Research Themes
The Theory and History of Legal Systems component is at the crossroads of research on the nature and role of legal standards and models, their historic organisation, interpretation and diffusion. It focuses on four research themes:
- State, Administrative and Judicial Orders
This theme studies the organisation of legal standards in areas that specifically reflect the exercise of public authority: constitutional history and the theory of the State, the history of administration and administrative law, judicial procedure in its historic and contemporary expressions.
- Competition between Legal Models, Internationalisation and Globalisation of Law
This theme analyses the way in which the main legal models are developed, their features, their resistance over time, their worldwide dissemination and the controversy they have generated, in order to grasp the rhetorical methods finetuned by legal experts: their reasoning, their respective argumentation, their discourse strategies.
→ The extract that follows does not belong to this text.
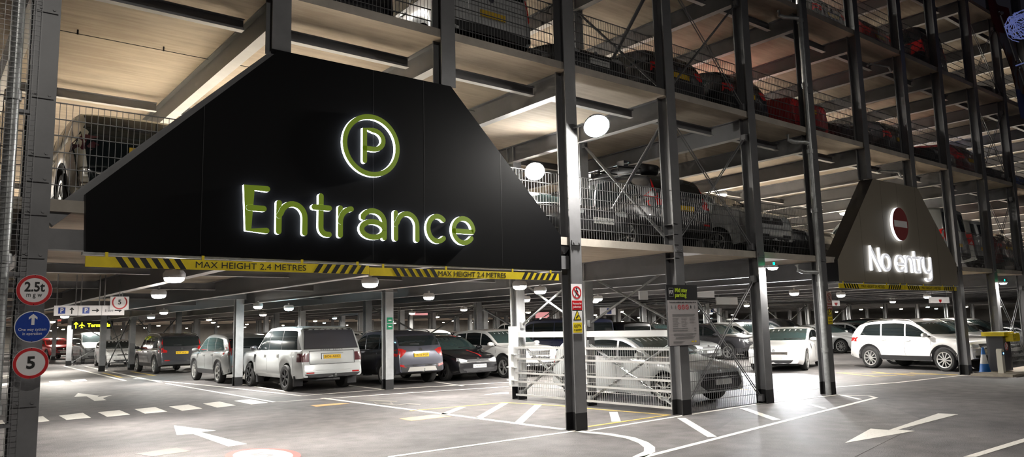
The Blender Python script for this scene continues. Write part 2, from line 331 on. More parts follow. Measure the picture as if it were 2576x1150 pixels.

- Sources of law and traditional law
This theme focuses on the way in which the sources of law relate to each other at a time when traditional law, which is in essence oral and constantly evolving, is being formally written down. On the basis of a contract with the Institut d'études et de recherches sur le droit et la justice, it consists in:
- providing the public with free online access to the maximum number of customary sets published in the world to date;
- accompanying this online access with an international and interdisciplinary epistemological reflection on the phenomena that are at work when customs are put into writing, and therefore fixed, controllable, and partly distorted;
- understanding why certain political authorities have avoided or refused to put their legal traditions in writing.
- Standards and Markets
This theme examines the development and evolution of regulations for markets of food products, manufactured goods but also financial products. Whether national, European or international, standards appear as the result of an often long-established, constantly changing process, given that the representation and supervision of markets remain inseparable from economic, political and social changes.